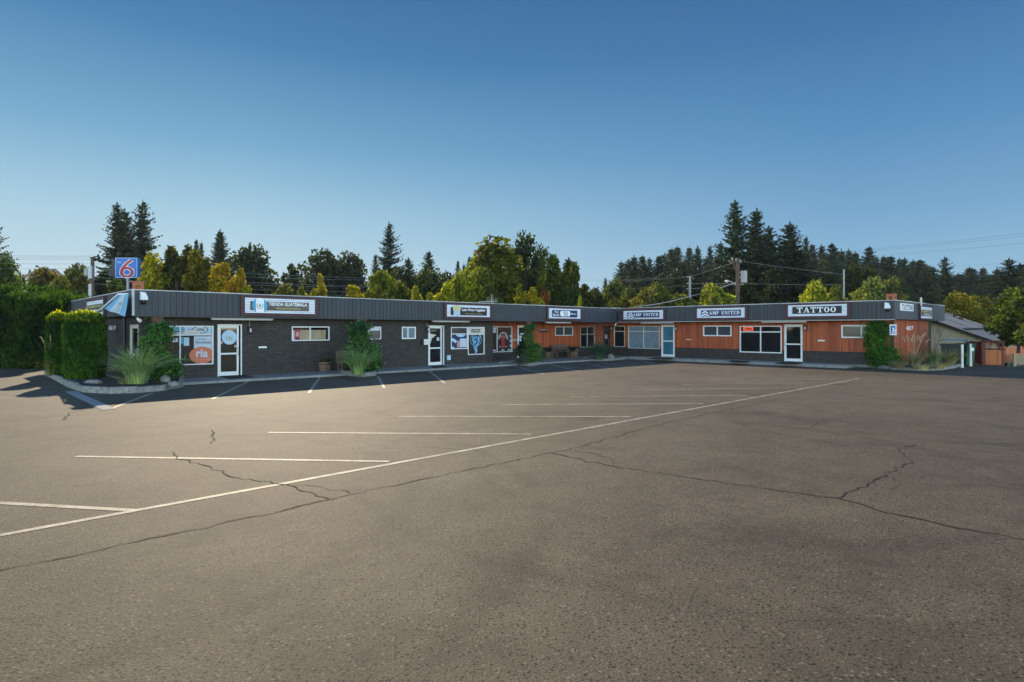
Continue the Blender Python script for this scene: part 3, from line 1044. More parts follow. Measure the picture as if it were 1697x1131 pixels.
def fascia(fr, s0, s1, d, w=.2065, plain=False):
    mb = MB()
    mb.box(s0, s1, d + .012, d + .05, ZF0 + .01, ZF1 - .01)
    k = s0
    while k < s1 - .01:
        e = min(k + w, s1)
        mb.box(k + .008, e - .008, d - .012, d + .0115, ZF0, ZF1)
        k = e
    return mb


obj("fascia", fascia('L', FA0, FA1 - .055, CF), 'fascia', B, ML)
obj("fascia", fascia('R', -CF + .055, FS1 - .055, UF), 'fascia', B, MR)
obj("fascia", fascia('R', FB, -CF - .055, FA0), 'fascia', B, MR)
mb = MB()
mb.box(UF, FE, FC, FC + .05, ZF0, ZF1)
obj("fascia", mb, 'fascia_flat', B, ML)
mb = MB()
mb.box(FE - .06, FE - .012, FC + .053, CF + 10, ZF0, ZF1)
obj("fascia", mb, 'fascia', B, ML)
mb = MB()
mb.box(FA0 + .06, FE - .07, 38.4, 38.45, ZF0, ZF1)
obj("fascia", mb, 'fascia', B, ML)
mb = MB()                                         # corner strips
mb.box(FA0 - .03, FA0 + .05, CF - .03, CF + .05, ZF0 - .005, ZF1)
obj("corner_strip", mb, 'steel', B, ML)
mb = MB()
mb.box(UF - .02, UF - .003, FC - .012, FC + .06, ZF0 - .005, ZF1)
obj("corner_strip", mb, 'fascia_flat', B, ML)
mb = MB()                                         # roof edge flashing, with small breaks and kinks
rr = random.Random(3)


def flash(mb, s0, s1, d):
    k = s0
    while k < s1:
        e = min(s1, k + rr.uniform(1.6, 3.4))
        h = rr.uniform(.0, .016)
        mb.box(k + .004, e, d - .022, d + .10, ZF1 + .002, ZF1 + .024 + h)
        k = e


flash(mb, FA0 - .03, FA1 - .1, CF)
obj("roof_edge", mb, 'flash', B, ML)
mb = MB()
flash(mb, -CF + .105, FS1, UF)
obj("roof_edge", mb, 'flash', B, MR)
mb = MB()
flash(mb, FB, -CF - .105, FA0)
obj("roof_edge", mb, 'flash', B, MR)
mb = MB()
flash(mb, UF + .105, FE, FC)
obj("roof_edge", mb, 'flash', B, ML)
mb = MB()
mb.box(FA0 + .06, FE - .07, CF + .06, 38.35, 3.28, 3.36)
mb.box(UF + .06, FE - .07, FC + .06, CF + .055, 3.28, 3.36)
obj("roof", mb, 'roof', B, ML)
mb = MB()
mb.box(FA0 + .02, UF + .03, CF + .02, 38.3, ZS + .003, ZS + .03)
mb.box(UF + .032, FE - .07, FC + .06, 38.3, ZS + .003, ZS + .03)
obj("soffit", mb, 'soffit', B, ML)
mb = MB()                                         # eaves trim under the fascia
mb.box(FA0 + .06, UF - .03, CF - .012, CF + .04, ZF0 - .045, ZF0 - .003)
obj("eaves_trim", mb, 'soffit', B, ML)
mb = MB()
mb.box(-CF + .02, FS1 - .01, UF - .012, UF + .04, ZF0 - .045, ZF0 - .003)
obj("eaves_trim", mb, 'tan_metal', B, MR)


# ---------------------------------------------------------------- windows and doors
def window(fr, o, d, glass='glass_dark', frame='white_metal', ms=(), mz=(), fw=.045, sill=False, blind=0):
    s0, s1, z0, z1 = o
    f = MB()
    a, b = d - .02, d + .06
    f.box(s0, s0 + fw, a, b, z0, z1)
    f.box(s1 - fw, s1, a, b, z0, z1)
    f.box(s0 + fw, s1 - fw, a, b, z0, z0 + fw)
    f.box(s0 + fw, s1 - fw, a, b, z1 - fw, z1)
    for k in ms: f.box(k - fw / 2, k + fw / 2, a + .004, b, z0 + fw, z1 - fw)
    for k in mz:
        xs = [s0 + fw] + [v for q in ms for v in (q - fw / 2, q + fw / 2)] + [s1 - fw]
        for i in range(0, len(xs), 2): f.box(xs[i], xs[i + 1], a + .008, b, k - fw / 2, k + fw / 2)
    w = obj("window", f, frame, B, FR[fr])
    g = MB()
    xs = [s0 + fw] + list(ms) + [s1 - fw]
    for x0, x1 in zip(xs, xs[1:]):                   # panes sit at slightly different angles, as real ones do
        g.add([(x0, d + .040, z0 + fw), (x1, d + .046, z0 + fw), (x1, d + .045, z1 - fw), (x0, d + .039, z1 - fw)], [(0, 1, 2, 3)])
    obj("pane", g, glass, w, FR[fr])
    if sill:
        q = MB()
        q.box(s0 - .05, s1 + .05, d - .07, d - .021, z0 - .06, z0 - .004)
        obj("sill", q, 'brick', w, FR[fr])
    if blind:
        q = MB()
        z = z1 - fw - .01
        while z > z1 - fw - blind:
            q.box(s0 + fw + .01, s1 - fw - .01, d + .028, d + .036, z - .028, z)
            z -= .036
        obj("blind", q, 'slat', w, FR[fr])
    return w


def door(fr, o, d, glass='glass_dark', frame='white_metal', rail=.98, fw=.075, jamb=0.0, handle=True, side=1):
    s0, s1, z0, z1 = o
    w = None
    f = MB()
    a, b = d + .0, d + .07
    j = .045
    f.box(s0, s0 + j, a - .015, b, z0, z1)
    f.box(s1 - j, s1, a - .015, b, z0, z1)
    f.box(s0 + j, s1 - j, a - .015, b, z1 - j, z1)
    e0, e1, t = s0 + j + .006, s1 - j - .006 - jamb, z1 - j - .006
    lo = z0 + .015
    f.box(e0, e0 + fw, a + .004, b - .01, lo, t)
    f.box(e1 - fw, e1, a + .004, b - .01, lo, t)
    f.box(e0 + fw, e1 - fw, a + .004, b - .01, lo, lo + .16)
    f.box(e0 + fw, e1 - fw, a + .004, b - .01, t - .09, t)
    f.box(e0 + fw, e1 - fw, a + .008, b - .01, z0 + rail - .035, z0 + rail + .035)
    w = obj("door", f, frame, B, FR[fr])
    g = MB()
    g.add([(e0 + fw, d + .040, lo + .16), (e1 - fw, d + .047, lo + .16), (e1 - fw, d + .046, t - .09), (e0 + fw, d + .039, t - .09)], [(0, 1, 2, 3)])
    obj("pane", g, glass, w, FR[fr])
    if handle:
        h = MB()
        hx = e1 - fw / 2 if side > 0 else e0 + fw / 2
        h.tube([(hx, a + .003, z0 + .85), (hx, a - .05, z0 + .88), (hx, a - .05, z0 + 1.17), (hx, a + .003, z0 + 1.20)], .012, 6)
        obj("handle", h, 'steel', w, FR[fr])
    return w


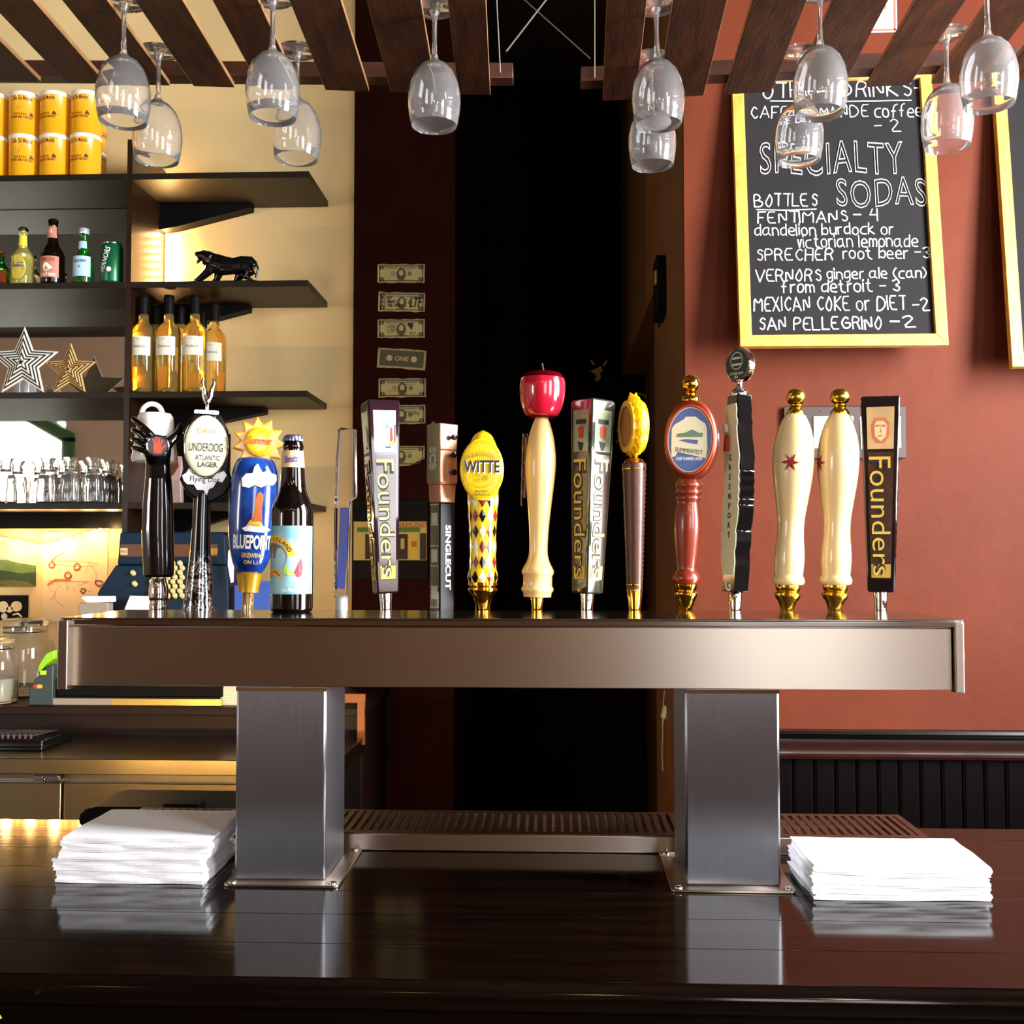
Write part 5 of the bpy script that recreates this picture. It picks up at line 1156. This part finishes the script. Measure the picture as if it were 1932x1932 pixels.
lucite(729, 'leftmost tapered clear resin tap handle, its bright face turned towards the window', -.035, 62, 41, .42, 755, 1116, FRB, {'f': (CRP, LOWB), 'l': (mat('olive_picture', 'A8A860', .25, vary=.5, vscale=40), LOWB)},
       [(TEAL, [(.02, .86), (.14, .86), (.12, .88), (.04, .885)]), (mat('red_print'), [(.16, .78), (.26, .80), (.24, .86), (.18, .87)]), (mat('blue_ink'), [(.0, .755), (.2, .755), (.18, .765), (.02, .766)]), (GOLDT, [(.1, .768), (.33, .77), (.32, .79), (.14, .785)]), (mat('brown_print'), [(.30, .78), (.34, .79), (.35, .88), (.31, .88)])], 'Founders', mat('cream_gold_print', 'E9C46A', .3))
lucite(1107, 'middle tapered resin tap handle turned edge-on, green left face and bright right face', .033, 60, 42, .73, 755, 1116, FRG, {'f': (GRP, LOWB), 'l': (GRP, mat('olive_panel', '3E3E26', .15, vary=.4, vscale=40, coat=.5))},
       [(mat('dark_print'), [(-.24, .88), (.24, .88), (.24, .905), (-.24, .905)]), (mat('red_print'), [(-.1, .81), (.1, .80), (.14, .86), (0, .875), (-.14, .86)]), (mat('dark_print'), [(-.16, .79), (.14, .78), (.05, .74), (-.05, .74)])], 'Founders', GOLDT)
lucite(1660, 'rightmost tapered resin tap handle with an orange sketched face panel', .008, 69, 47, -.25, 754, 1112, FRK, {'f': (ORP, LOWB), 'r': (ORP, LOWB)},
       [(ORS, [(-.22, .80), (-.10, .765), (.10, .765), (.22, .80), (.24, .87), (.12, .90), (-.14, .90), (-.24, .86)]), (mat('pale_sketch', 'E3C49A', .4), [(-.15, .80), (0, .775), (.15, .80), (.17, .86), (.08, .88), (-.1, .88), (-.17, .86)]), (ORS, [(-.14, .85), (-.03, .852), (-.03, .862), (-.14, .86)]), (ORS, [(.03, .852), (.14, .85), (.14, .86), (.03, .862)]), (ORS, [(-.07, .80), (.07, .80), (.04, .807), (-.04, .807)]), (ORS, [(-.02, .82), (.03, .82), (.01, .85)])], 'Founders', GOLDT)
# 7 guitar neck
COP = mat('copper_lacquer', 'C98A6A', .28, .5, vary=.2, vscale=30); FRET = mat('rosewood_print', '4E4636', .35, coat=.4, vary=.3, vscale=30)
t = tap(834, 'guitar-shaped tap handle with copper headstock, tuning pegs and black neck')
sN, sH, th = 17, 20, .75
def bx4(s0, z0, s1, z1, mi=0):
    g = G(); vs = [(x*s0*K, y*s0*K, z0) for x, y in ((-1, -1), (1, -1), (1, 1), (-1, 1))]+[(x*s1*K, y*s1*K, z1) for x, y in ((-1, -1), (1, -1), (1, 1), (-1, 1))]
    return g.add(vs, [(3, 2, 1, 0), (4, 5, 6, 7), (0, 1, 5, 4), (1, 2, 6, 5), (2, 3, 7, 6), (3, 0, 4, 7)], mi).rz(th)
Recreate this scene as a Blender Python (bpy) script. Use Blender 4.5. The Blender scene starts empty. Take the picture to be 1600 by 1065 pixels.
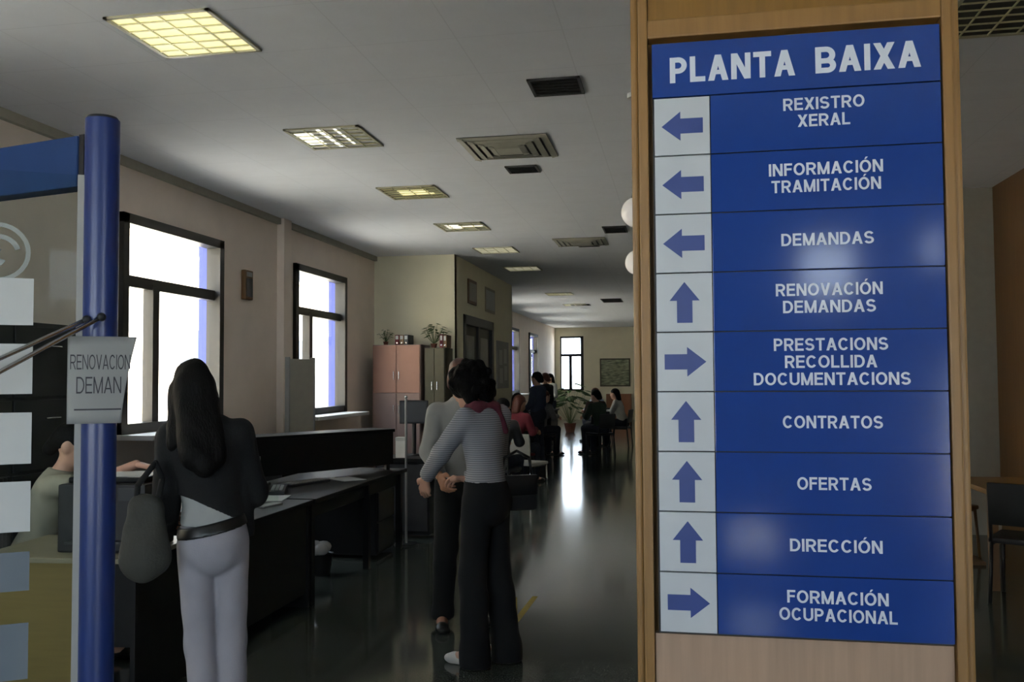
import bpy, bmesh, math, random
import numpy as np
from mathutils import Vector, Matrix
SC = bpy.context.scene
COL = SC.collection
PI = math.pi
# ---------------------------------------------------------------- camera
F = 1400.0
CAM_H = 1.6
yaw, pitch, roll = math.atan(260/F), math.atan(57.5/F), .006
cam_d = bpy.data.cameras.new('camera'); cam = bpy.data.objects.new('camera', cam_d); COL.objects.link(cam)
cam_d.sensor_width = 36; cam_d.lens = F/1600*36; cam_d.clip_start = .02; cam_d.clip_end = 200
_f = Vector((-math.sin(yaw)*math.cos(pitch), math.cos(yaw)*math.cos(pitch), math.sin(pitch)))
_r = Vector((math.cos(yaw), math.sin(yaw), 0)); _u = _r.cross(_f)
_R = _r*math.cos(roll) - _u*math.sin(roll); _U = _u*math.cos(roll) + _r*math.sin(roll)
cam.matrix_world = Matrix(((_R.x, _U.x, -_f.x, 0), (_R.y, _U.y, -_f.y, 0), (_R.z, _U.z, -_f.z, CAM_H), (0, 0, 0, 1)))
SC.camera = cam
# ---------------------------------------------------------------- daylight and exposure
SC.view_settings.view_transform = 'Standard'; SC.view_settings.look = 'None'
SC.view_settings.gamma = 1; SC.view_settings.use_curve_mapping = False
SC.view_settings.exposure = 0.52
W = bpy.data.worlds.new('world'); SC.world = W; W.use_nodes = True
bg = W.node_tree.nodes['Background']; bg.inputs[0].default_value = (.74, .87, 1.0, 1); bg.inputs[1].default_value = 8.0
sun_d = bpy.data.lights.new('sun', 'SUN'); sun_d.energy = 30.0; sun_d.angle = .01; sun_d.color = (1, .95, .87)
sun = bpy.data.objects.new('sun', sun_d); COL.objects.link(sun); sun.location = (20, 6, 30)
sun.rotation_euler = Vector((-.34, -.10, -.935)).to_track_quat('-Z', 'Y').to_euler()
def portal(name, loc, direction, sx, sy):
    d = bpy.data.lights.new(name, 'AREA'); d.shape = 'RECTANGLE'; d.size = sx; d.size_y = sy
    d.cycles.is_portal = True
    o = bpy.data.objects.new(name, d); COL.objects.link(o); o.location = loc
    o.rotation_euler = Vector(direction).to_track_quat('-Z', 'Y').to_euler()
SC.cycles.use_denoising = True
SC.cycles.sample_clamp_indirect = 6
SC.cycles.max_bounces = 10; SC.cycles.diffuse_bounces = 5; SC.cycles.transparent_max_bounces = 12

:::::

» **The request**:
Identify the lines of the entries containing the string "scene". Copy each such line.

» **Problem solution**:
Continue the Blender Python script for this scene: part 3, from line 1044. More parts follow. Measure the picture as if it were 1697x1131 pixels.
Recreate this scene as a Blender Python (bpy) script. Use Blender 4.5. The Blender scene starts empty. Take the picture to be 1600 by 1065 pixels.
SC = bpy.context.scene